L'introduction du champ magnétique complique le système d'équations physiques à résoudre et rend les codes numériques plus lents et plus complexes. Ainsi les modèles magnétohydrodynamiques du Soleil se font de plus en plus sophistiqués. Nous représentons Figure 6, la reconstruction potentielle du champ magnétique coronal d'une de nos simulations tri-dimensionelles de la zone convective solaire. On peut y reconnaître les structures en boucles resserrées observées dans la Figure 5, ainsi que des lignes s'ouvrant vers l'extérieur, un peu comme avec les trous coronaux solaires. La présence d'un champ magnétique fort, créé par induction dynamo, modifie la convection, les courants moyens et la balance d'énergie du système. Dans le cas représenté Figure 6, la rotation différentielle accompagnant la convection magnétisée a été réduite de près de 30% en amplitude. Les champs magnétiques créés apparaissent intermittents et leurs composantes fluctuantes dominent par 2 ordres de grandeur les champs moyens globaux. La polarité du champ magnétique dit poloïdal se renverse dans ces simulations mais sur une période trop courte de 500 jours. En fait, le champ moyen dit toroïdal du Soleil est proportionnellement plus important que dans les simulations et que le renversement ce fait tous les 11 ans, nos calculs confirment l'idée que de tels champs moyens et la régularité du cycle d'activité ne peut être généré dans une zone convective turbulente mais au contraire dans une zone cisaillée stable comme la tachocline.

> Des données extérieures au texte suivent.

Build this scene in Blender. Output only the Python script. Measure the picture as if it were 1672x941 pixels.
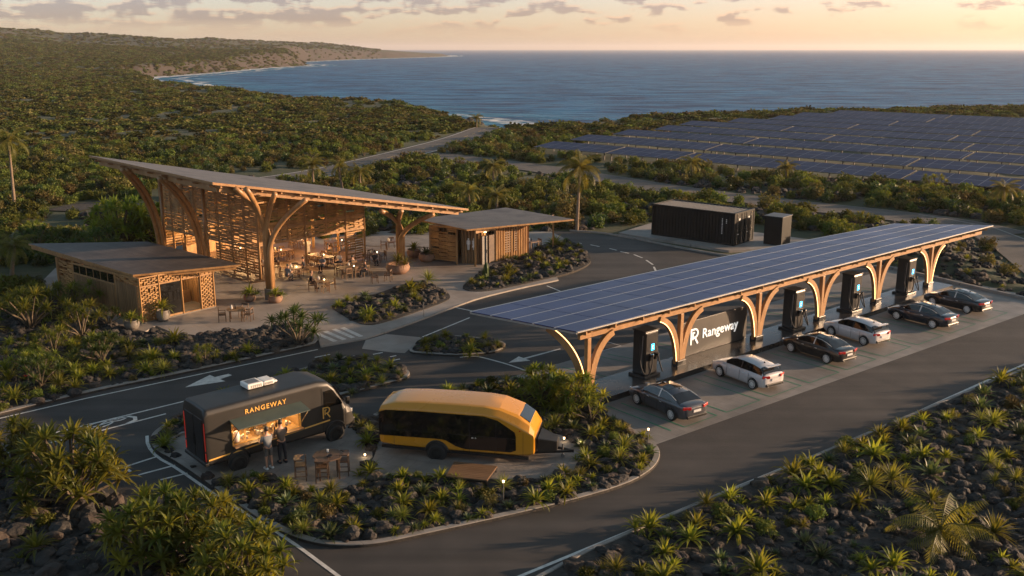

La prochaine étape consistera donc à calculer des modèles MHD du Soleil incluant une tachocline et à moyen terme une atmosphère plus réaliste. Dans le futur, il deviendra possible de calculer en temps réel un modèle "météorologique" du Soleil et ainsi maîtriser plus efficacement les risques liés aux interactions Soleil-Terre. En attendant, les modèles actuels permettent de poser des jalons pour les développements futurs et d'interpréter la grande quantité de données observationnelles disponibles.
fig 6 : Reconstruction 3-D du champ magnétique coronal (approximation champ potentiel) à partir d'une simulation de dynamo turbulente. Les lignes blanches sont fermées et les lignes vertes et violettes correspondent aux lignes de champs ouvertes. L'image de fond représente la composante radiale du champ magnétique à un rayon de 0.95 rayon solaire.